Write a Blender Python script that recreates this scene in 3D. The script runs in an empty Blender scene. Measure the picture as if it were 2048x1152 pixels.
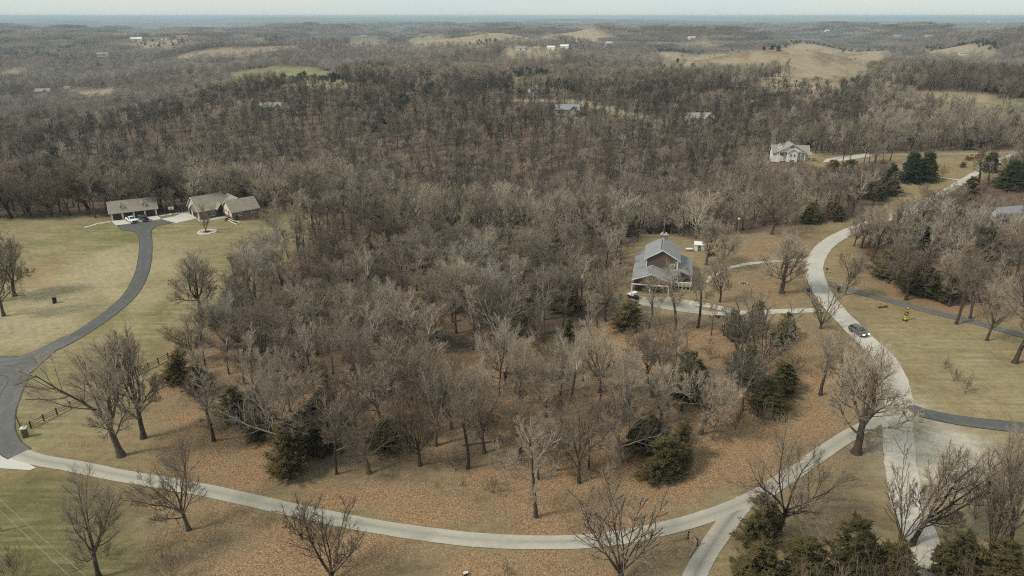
import bpy, math, random
import numpy as np
R = math.radians
rng = np.random.default_rng(7)
random.seed(7)
S = bpy.context.scene
COL = S.collection

# ------------------------------------------------------------------ camera
F, HC = 1365.0, 64.0                       # focal length in photo pixels, camera height
HAZE = 1.1e-4                                # density of the air
PIT = math.atan((576 - 32) / F)
cam = bpy.data.cameras.new('camera'); camo = bpy.data.objects.new('camera', cam); COL.objects.link(camo)
cam.sensor_width = 36; cam.lens = 36 * F / 2048; cam.clip_start = 1; cam.clip_end = 80000
camo.location = (0, 0, HC); camo.rotation_euler = (math.pi / 2 - PIT, 0, 0)
S.camera = camo

# ------------------------------------------------------------------ sky and sun
SUN_EL, SUN_AZ = R(46), R(-112)             # azimuth from +Y towards +X
W = bpy.data.worlds.new('World'); S.world = W; W.use_nodes = True
wn = W.node_tree; wn.nodes.clear()
sky = wn.nodes.new('ShaderNodeTexSky'); sky.sky_type = 'NISHITA'; sky.sun_disc = False
sky.sun_elevation = SUN_EL; sky.sun_rotation = SUN_AZ
sky.air_density = 1.0; sky.dust_density = 1.0; sky.ozone_density = 1.0; sky.altitude = 300
hs = wn.nodes.new('ShaderNodeHueSaturation'); hs.inputs['Saturation'].default_value = 0.6
bg = wn.nodes.new('ShaderNodeBackground'); bg.inputs['Strength'].default_value = 0.06
ov = wn.nodes.new('ShaderNodeBackground'); ov.inputs['Color'].default_value = (.77, .87, .86, 1); ov.inputs['Strength'].default_value = 0.50   # thin even cloud
mx = wn.nodes.new('ShaderNodeMixShader'); mx.inputs[0].default_value = .72
out = wn.nodes.new('ShaderNodeOutputWorld')
wn.links.new(sky.outputs[0], hs.inputs['Color']); wn.links.new(hs.outputs[0], bg.inputs['Color'])
tcw = wn.nodes.new('ShaderNodeTexCoord'); mpw = wn.nodes.new('ShaderNodeMapping'); mpw.inputs['Scale'].default_value = (2.2, 2.2, 14.)
cn = wn.nodes.new('ShaderNodeTexNoise'); cn.inputs['Scale'].default_value = 1.3; cn.inputs['Detail'].default_value = 5.
cr = wn.nodes.new('ShaderNodeValToRGB'); cr.color_ramp.elements[0].position = .3; cr.color_ramp.elements[0].color = (.68, .86, .87, 1); cr.color_ramp.elements[1].position = .7; cr.color_ramp.elements[1].color = (.84, .88, .85, 1)
wn.links.new(tcw.outputs['Generated'], mpw.inputs['Vector']); wn.links.new(mpw.outputs[0], cn.inputs['Vector']); wn.links.new(cn.outputs['Fac'], cr.inputs[0]); wn.links.new(cr.outputs[0], ov.inputs['Color'])
wn.links.new(bg.outputs[0], mx.inputs[1]); wn.links.new(ov.outputs[0], mx.inputs[2]); wn.links.new(mx.outputs[0], out.inputs['Surface'])
sl = bpy.data.lights.new('sun', 'SUN'); sl.energy = 1.5; sl.angle = R(10); sl.color = (1.0, 0.93, 0.82)
so = bpy.data.objects.new('sun', sl); COL.objects.link(so)
so.rotation_euler = (math.pi / 2 - SUN_EL, 0, math.pi - SUN_AZ)
so.location = (0, 0, 200)

# ------------------------------------------------------------------ render settings
S.view_settings.view_transform = 'Standard'; S.view_settings.look = 'None'
S.view_settings.exposure = 0.9; S.view_settings.gamma = 1.0
S.render.engine = 'CYCLES'
cy = S.cycles
cy.max_bounces = 4; cy.diffuse_bounces = 1; cy.glossy_bounces = 1; cy.transmission_bounces = 2
cy.volume_bounces = 0; cy.transparent_max_bounces = 4
cy.use_denoising = False; cy.debug_use_spatial_splits = True; cy.use_adaptive_sampling = True; cy.adaptive_threshold = 0.02
cy.filter_width = 1.15; cy.sample_clamp_direct = 4.; cy.sample_clamp_indirect = 2.
cy.caustics_reflective = False; cy.caustics_refractive = False

# ------------------------------------------------------------------ noise and terrain
_perm = np.random.default_rng(11).permutation(512)
_ang = np.random.default_rng(12).uniform(0, 2 * np.pi, 512)
def perlin(x, y):
    x = np.asarray(x, float); y = np.asarray(y, float)
    xi = np.floor(x).astype(np.int64); yi = np.floor(y).astype(np.int64)
    xf = x - xi; yf = y - yi
    def g(ix, iy, dx, dy):
        a = _ang[_perm[(ix + _perm[iy & 511]) & 511]]
        return np.cos(a) * dx + np.sin(a) * dy
    u = xf * xf * xf * (xf * (xf * 6 - 15) + 10); v = yf * yf * yf * (yf * (yf * 6 - 15) + 10)
    a = g(xi, yi, xf, yf); b = g(xi + 1, yi, xf - 1, yf)
    c = g(xi, yi + 1, xf, yf - 1); d = g(xi + 1, yi + 1, xf - 1, yf - 1)
    return (a + (b - a) * u + (c - a) * v + (a - b - c + d) * u * v) * 1.4
def fbm(x, y, o=4):
    s = 0; a = 1.0
    for i in range(o):
        s = s + a * perlin(x * 2 ** i + 17.3 * i, y * 2 ** i - 9.1 * i); a *= .5
    return s
def sm(a, b, x):
    t = np.clip((x - a) / (b - a), 0, 1); return t * t * (3 - 2 * t)
def bump(x, y, cx, cy, rx, ry, h):
    return h * np.exp(-(((x - cx) / rx) ** 2 + ((y - cy) / ry) ** 2))
def H(x, y):
    x = np.asarray(x, float); y = np.asarray(y, float)
    d = np.hypot(x, y)
    z = 0.45 * perlin(x / 55, y / 55) * sm(60, 130, d)
    # ravine behind the lawn, deep on the left and running out on the right
    D = 40 - 40 * sm(40, 300, x) - 8 * sm(-120, 40, x)
    yc = 372 - 30 * np.exp(-((x - 40) / 90) ** 2) + 0.10 * np.minimum(x, 0)
    dy = y - yc
    w = np.where(dy < 0, 92 + 20 * sm(-60, 60, x), 118)
    ys = 240 - 62 * sm(-75, -20, x) + 165 * sm(60, 150, x)               # where the ground starts to fall away
    z = z - D * np.exp(-(dy / w) ** 2) * sm(ys, ys + 90, y)
    z = z - 1.7 * np.exp(-(((x + 82) / 8) ** 2 + ((y - 226) / 8) ** 2))
    z = z + 5 * np.exp(-((y - 610) / 70) ** 2) * sm(-420, -150, x)
    z = z - 34 * sm(-190, -430, x) * sm(410, 560, y)                     # the far ridge runs down to the left
    z = z + 7 * fbm(x / 260 + 2, y / 150 + 6, 3) * sm(430, 620, y)
    # rolling hills
    w1 = sm(690, 1020, y + 190 * perlin(x / 330 + 4.2, x * 0 + .5) - .18 * np.abs(x))
    far = 66 * fbm(x / 760 + 3.1, y / 470 + 1.7, 3) - 30 - 12 * sm(700, 950, y) * (1 - sm(1500, 2600, y))
    w2 = sm(3200, 9000, d)
    vfar = 85 * fbm(x / 5200 + 8.2, y / 2600 + .4, 5) - 42
    far = far * (1 - w2) + vfar * w2
    z = z * (1 - w1) + far * w1
    z = z + bump(x, y, -345, 1100, 200, 70, 20) + bump(x, y, 760, 1780, 560, 340, 14) - bump(x, y, 620, 1230, 420, 130, 14)
    z = z + bump(x, y, -430, 2650, 900, 220, 26) + bump(x, y, 20, 900, 120, 50, 14)
    z = z + bump(x, y, 1250, 1450, 260, 260, 14) - bump(x, y, -500, 800, 260, 90, 10) + bump(x, y, 430, 640, 190, 60, 7)
    return np.minimum(z, 34)

AX = np.array([1., 0, 0]); AF = np.array([0, math.cos(PIT), -math.sin(PIT)]); AU = np.array([0, math.sin(PIT), math.cos(PIT)])
_T = np.concatenate([np.linspace(20, 900, 700), np.geomspace(905, 30000, 700)])
def ray(px, py):
    d = AF * F + AX * (px - 1024) + AU * (576 - py); return d / np.linalg.norm(d)
def G(px, py, off=0.):
    """world point where the sight line of a photo pixel meets the terrain (or the tree tops, off metres above it)"""
    d = ray(px, py)
    zz = HC - off + d[2] * _T - H(d[0] * _T, d[1] * _T)
    i = np.argmax(zz < 0)
    if zz[i] >= 0: i = len(_T) - 1
    a, b = _T[max(i - 1, 0)], _T[i]
    for _ in range(14):
        m = (a + b) / 2
        if HC - off + d[2] * m < float(H(d[0] * m, d[1] * m)): b = m
        else: a = m
    return np.array([d[0] * b, d[1] * b, float(H(d[0] * b, d[1] * b))])
def top_h(p, py):
    """height above p of the thing whose tip shows on photo row py"""
    D = math.hypot(p[1], 0); ang = PIT - math.atan((576 - py) / F)
    return HC - D * math.tan(ang) - p[2]
def PD(px, Y):
    """ground point at forward distance Y in the column of a photo pixel"""
    zz = 0.
    for _ in range(6):
        dep = Y * AF[1] + (zz - HC) * AF[2]; X = (px - 1024) / F * dep; zz = float(H(X, Y))
    return np.array([X, Y, zz])
def G2(pts): return np.array([G(*p)[:2] for p in pts])
def G3(pts):
    """a clearing among trees: its near edge lies where the tree tops in front of it end"""
    m = sum(p[1] for p in pts) / len(pts); return np.array([G(p[0], p[1], 9. if p[1] > m else 0.)[:2] for p in pts])
def inpoly(x, y, poly):
    r = np.zeros(x.shape, bool); n = len(poly); j = n - 1
    for i in range(n):
        xi, yi = poly[i]; xj, yj = poly[j]
        if yi != yj:
            r ^= ((yi > y) != (yj > y)) & (x < (xj - xi) * (y - yi) / (yj - yi) + xi)
        j = i
    return r
def sdist(x, y, poly):
    d = np.full(x.shape, 1e9); n = len(poly)
    for i in range(n):
        a = poly[i]; b = poly[(i + 1) % n]; e = b - a
        t = np.clip(((x - a[0]) * e[0] + (y - a[1]) * e[1]) / max(e @ e, 1e-9), 0, 1)
        d = np.minimum(d, np.hypot(x - a[0] - t * e[0], y - a[1] - t * e[1]))
    return np.where(inpoly(x, y, poly), d, -d)
def ldist(x, y, line):
    d = np.full(x.shape, 1e9)
    for a, b in zip(line[:-1], line[1:]):
        e = b - a
        t = np.clip(((x - a[0]) * e[0] + (y - a[1]) * e[1]) / max(e @ e, 1e-9), 0, 1)
        d = np.minimum(d, np.hypot(x - a[0] - t * e[0], y - a[1] - t * e[1]))
    return d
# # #
**Your instructions:** Leave out the pictures, then repeat the listing above exactly from its first line to the line with "COL = S.collection", inclusive.

**Full response:**
Write a Blender Python script that recreates this scene in 3D. The script runs in an empty Blender scene. Measure the picture as if it were 2048x1152 pixels.
import bpy, math, random
import numpy as np
R = math.radians
rng = np.random.default_rng(7)
random.seed(7)
S = bpy.context.scene
COL = S.collection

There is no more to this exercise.